Müzik şirketiyle yaptıkları albüm anlaşmasının ardından şarkıya klip çektiklerini söyleyen Öneşol, Türkiye'deki müzik piyasasına isyan etmek ve şarkıdaki mizahı ön plana çıkartmak için absürt giyindiğini belirtti. Öneşol, "Anlatmak istediğim; bu kadar absürt bir şeyin Türkiye'de iş yapabileceğini göstermekti. 33 harften ibaret bir cümle: 'Ben sizin babanızım / Ben ne dersem o olur.' Türkiye'de klip çekildi. Yer yerinden oynadı. Berlin'deydim, yerel televizyonda program yapıyordum, 'Barbaros koş, televizyondaki altyazıya bak!' dediler. Saat sabah 10:30. 'Türkiye aradığı babasını buldu, bu akşam Ali Kırca'yla canlı yayında!' yazısı geçiyor. Dedim, 'Aa ben! Canlı yayına nasıl çıkacağım, Berlin'deyim!' Akşama Ali Kırca beni İstanbul'a bekliyor. Herkesten önce klibimi yayınlamak istiyorlar. 13:25'te bir uçak var, bilet aldılar. Eve gittim, hanıma, 'Ben Türkiye'ye gidiyorum' dedim. Küçük bir çantaya eşyalarımı koydum, gözlükleri, sarı ceketimi de aldım. Havaalanından beni aldılar, direkt televizyon yayınına gittik. Ben hayatımda böyle bir şey görmedim. 24 saat içerisinde her yerdeydim. Beyoğlu'nda, Levent'te yürüyemez oldum" şeklinde konuştu.

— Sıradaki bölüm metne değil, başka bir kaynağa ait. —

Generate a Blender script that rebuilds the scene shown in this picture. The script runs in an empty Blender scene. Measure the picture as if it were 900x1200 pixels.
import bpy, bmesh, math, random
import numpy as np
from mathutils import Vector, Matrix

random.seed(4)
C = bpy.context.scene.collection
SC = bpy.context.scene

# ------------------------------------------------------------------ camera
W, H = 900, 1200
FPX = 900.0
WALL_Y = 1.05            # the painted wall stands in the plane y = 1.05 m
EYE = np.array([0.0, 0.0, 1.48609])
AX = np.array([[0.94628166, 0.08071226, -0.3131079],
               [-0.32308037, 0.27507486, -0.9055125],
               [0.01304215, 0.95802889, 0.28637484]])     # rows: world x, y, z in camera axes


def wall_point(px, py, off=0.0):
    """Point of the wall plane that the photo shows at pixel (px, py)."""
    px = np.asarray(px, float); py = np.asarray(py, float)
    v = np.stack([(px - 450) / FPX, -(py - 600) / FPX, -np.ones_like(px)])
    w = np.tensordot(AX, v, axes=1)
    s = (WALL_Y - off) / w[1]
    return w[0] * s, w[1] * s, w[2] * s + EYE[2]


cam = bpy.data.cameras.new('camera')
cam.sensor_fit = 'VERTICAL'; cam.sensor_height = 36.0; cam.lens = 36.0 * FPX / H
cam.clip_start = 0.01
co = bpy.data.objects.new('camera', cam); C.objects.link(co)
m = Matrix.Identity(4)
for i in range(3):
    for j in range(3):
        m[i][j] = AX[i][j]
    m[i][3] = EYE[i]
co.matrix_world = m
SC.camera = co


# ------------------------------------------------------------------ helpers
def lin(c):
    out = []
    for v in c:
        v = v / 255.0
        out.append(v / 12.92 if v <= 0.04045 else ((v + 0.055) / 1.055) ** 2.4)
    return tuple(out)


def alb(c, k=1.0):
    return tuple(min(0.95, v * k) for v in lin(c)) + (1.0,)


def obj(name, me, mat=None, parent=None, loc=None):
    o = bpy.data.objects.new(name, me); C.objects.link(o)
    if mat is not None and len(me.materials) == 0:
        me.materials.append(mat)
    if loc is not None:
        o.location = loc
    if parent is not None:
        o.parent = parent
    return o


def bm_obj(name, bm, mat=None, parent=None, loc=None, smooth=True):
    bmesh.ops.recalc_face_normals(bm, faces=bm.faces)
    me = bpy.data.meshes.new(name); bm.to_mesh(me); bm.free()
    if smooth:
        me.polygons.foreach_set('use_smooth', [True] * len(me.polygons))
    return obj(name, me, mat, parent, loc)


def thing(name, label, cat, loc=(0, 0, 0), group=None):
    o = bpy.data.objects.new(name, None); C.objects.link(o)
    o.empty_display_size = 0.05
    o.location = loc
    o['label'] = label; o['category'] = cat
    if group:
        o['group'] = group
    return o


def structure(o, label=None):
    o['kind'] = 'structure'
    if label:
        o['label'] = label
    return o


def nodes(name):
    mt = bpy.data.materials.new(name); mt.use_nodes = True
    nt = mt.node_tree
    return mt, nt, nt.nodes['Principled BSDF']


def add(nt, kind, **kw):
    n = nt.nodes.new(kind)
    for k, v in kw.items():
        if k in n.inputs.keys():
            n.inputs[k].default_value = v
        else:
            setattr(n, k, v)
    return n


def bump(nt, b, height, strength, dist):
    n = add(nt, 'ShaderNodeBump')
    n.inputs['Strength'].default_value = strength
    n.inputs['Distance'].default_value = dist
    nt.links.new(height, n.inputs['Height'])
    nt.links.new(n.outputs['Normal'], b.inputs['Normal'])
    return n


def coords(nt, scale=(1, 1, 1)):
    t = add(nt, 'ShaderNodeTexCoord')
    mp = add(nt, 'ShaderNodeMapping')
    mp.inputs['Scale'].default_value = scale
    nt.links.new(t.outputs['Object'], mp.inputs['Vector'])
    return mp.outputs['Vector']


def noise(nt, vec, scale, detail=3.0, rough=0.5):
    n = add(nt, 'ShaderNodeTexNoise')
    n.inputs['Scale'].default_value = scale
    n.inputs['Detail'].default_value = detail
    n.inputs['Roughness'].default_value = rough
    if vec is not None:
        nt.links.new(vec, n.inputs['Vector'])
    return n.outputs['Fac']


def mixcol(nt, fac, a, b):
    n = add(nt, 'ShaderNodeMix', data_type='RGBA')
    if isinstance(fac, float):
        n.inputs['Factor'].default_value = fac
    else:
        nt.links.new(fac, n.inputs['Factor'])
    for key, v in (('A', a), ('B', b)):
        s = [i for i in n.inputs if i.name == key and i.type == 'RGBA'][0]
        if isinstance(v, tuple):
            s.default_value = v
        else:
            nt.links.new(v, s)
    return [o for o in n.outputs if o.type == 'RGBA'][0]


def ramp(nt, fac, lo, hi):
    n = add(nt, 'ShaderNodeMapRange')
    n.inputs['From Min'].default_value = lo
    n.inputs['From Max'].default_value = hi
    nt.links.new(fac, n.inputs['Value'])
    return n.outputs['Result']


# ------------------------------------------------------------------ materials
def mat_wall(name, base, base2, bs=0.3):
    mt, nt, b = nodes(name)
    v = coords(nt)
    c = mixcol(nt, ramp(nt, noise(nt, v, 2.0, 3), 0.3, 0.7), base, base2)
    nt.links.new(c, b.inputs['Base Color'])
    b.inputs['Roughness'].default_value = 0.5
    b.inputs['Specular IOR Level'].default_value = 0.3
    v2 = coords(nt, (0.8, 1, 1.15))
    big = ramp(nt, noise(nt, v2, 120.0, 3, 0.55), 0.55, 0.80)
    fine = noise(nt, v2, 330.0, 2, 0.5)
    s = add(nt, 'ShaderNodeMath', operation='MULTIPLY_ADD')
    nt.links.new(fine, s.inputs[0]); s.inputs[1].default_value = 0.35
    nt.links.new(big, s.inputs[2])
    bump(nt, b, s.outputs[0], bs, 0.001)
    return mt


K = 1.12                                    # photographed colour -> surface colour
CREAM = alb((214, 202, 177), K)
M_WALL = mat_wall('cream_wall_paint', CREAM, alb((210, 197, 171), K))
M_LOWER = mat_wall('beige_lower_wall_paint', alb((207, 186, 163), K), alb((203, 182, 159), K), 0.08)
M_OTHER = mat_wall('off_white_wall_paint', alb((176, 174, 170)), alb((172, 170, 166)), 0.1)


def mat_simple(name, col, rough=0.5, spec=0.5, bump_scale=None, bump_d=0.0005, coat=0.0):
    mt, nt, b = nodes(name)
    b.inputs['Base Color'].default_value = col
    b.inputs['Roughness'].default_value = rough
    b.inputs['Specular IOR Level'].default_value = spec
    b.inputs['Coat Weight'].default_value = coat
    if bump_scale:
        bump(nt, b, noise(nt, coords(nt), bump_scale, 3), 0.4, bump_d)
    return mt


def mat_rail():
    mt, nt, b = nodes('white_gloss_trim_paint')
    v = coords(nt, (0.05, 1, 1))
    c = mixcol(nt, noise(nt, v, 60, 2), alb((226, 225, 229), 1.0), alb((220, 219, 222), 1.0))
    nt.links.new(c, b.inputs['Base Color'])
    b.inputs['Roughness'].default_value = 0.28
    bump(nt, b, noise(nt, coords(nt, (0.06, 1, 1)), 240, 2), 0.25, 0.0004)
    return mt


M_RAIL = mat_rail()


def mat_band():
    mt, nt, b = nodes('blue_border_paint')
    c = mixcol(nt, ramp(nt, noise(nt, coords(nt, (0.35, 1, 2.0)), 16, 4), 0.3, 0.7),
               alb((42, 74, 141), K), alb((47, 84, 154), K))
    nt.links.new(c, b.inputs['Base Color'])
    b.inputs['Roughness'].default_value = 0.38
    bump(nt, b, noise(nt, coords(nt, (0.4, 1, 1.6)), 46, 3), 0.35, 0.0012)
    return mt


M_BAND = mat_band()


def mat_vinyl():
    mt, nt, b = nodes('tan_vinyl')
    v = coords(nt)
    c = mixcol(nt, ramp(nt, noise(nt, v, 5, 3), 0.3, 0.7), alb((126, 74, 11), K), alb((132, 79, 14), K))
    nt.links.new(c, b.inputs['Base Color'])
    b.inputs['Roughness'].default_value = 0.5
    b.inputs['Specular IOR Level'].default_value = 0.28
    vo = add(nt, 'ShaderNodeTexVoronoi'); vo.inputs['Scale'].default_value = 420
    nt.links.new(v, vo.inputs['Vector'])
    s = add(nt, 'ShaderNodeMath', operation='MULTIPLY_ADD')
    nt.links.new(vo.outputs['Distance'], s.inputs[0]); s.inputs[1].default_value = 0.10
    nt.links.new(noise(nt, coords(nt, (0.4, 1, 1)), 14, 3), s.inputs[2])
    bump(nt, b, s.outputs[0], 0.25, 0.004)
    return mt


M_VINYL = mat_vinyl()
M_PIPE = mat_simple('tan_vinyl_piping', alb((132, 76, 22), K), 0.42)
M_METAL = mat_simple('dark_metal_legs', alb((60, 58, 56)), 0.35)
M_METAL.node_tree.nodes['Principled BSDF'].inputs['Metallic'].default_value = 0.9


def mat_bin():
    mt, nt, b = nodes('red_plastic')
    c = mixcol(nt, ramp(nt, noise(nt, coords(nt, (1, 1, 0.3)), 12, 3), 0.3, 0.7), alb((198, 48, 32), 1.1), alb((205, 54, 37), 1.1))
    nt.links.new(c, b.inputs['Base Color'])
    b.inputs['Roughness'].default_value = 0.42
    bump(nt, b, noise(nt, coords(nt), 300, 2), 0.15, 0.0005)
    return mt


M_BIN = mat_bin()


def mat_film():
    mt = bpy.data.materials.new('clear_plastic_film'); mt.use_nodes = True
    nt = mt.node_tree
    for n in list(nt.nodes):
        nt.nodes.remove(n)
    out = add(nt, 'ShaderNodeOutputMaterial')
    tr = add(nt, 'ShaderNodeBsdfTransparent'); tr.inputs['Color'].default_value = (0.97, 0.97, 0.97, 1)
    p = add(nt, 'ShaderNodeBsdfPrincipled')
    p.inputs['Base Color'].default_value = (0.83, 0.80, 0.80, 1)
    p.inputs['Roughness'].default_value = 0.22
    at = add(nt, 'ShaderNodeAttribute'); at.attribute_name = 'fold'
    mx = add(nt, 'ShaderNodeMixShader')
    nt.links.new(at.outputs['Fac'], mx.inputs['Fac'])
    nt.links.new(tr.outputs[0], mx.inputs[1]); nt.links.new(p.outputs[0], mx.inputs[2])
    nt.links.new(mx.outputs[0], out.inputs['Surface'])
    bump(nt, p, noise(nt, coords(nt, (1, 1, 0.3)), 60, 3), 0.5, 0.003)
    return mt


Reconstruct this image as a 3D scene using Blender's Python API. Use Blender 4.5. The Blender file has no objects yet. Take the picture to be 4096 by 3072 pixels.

MÜZİK PİYASASINA GİRMESİYLE ÇIKMASI BİR OLDU

1996 yılında yakaladığı şöhretin ardından Türkiye'nin birçok noktasında konser verdiğini anlatan Barbaros Hayrettin, daha sonraki şarkıları anlamlı bir mesaj taşımadığı için başarısız olduğunu söyledi. Ardından başından geçenleri "Almanya'ya dönünce bir mekan açtım. İsmi de First Class. Nadide Sultan, Bendeniz, Mustafa Sandal, Rafet El Roman, herkes geldi. Ama ne yazık ki kalabalık bir personel çalıştırıyordum, bende iş takibi yoktu. İnsanlara inancım sonsuzdur benim, herkes beni zarara uğrattı, kapatmak zorunda kaldım" ifadesiyle aktardı.

Hayrettin Öneşol yaklaşık 40 yıldır Almanya'nın başkenti Berlin'de yaşıyor. Şimdilerde 1980 yılında Almanya'da kurduğu Rock grubu Kobra'yı yeniden hayata geçirmekle meşgul.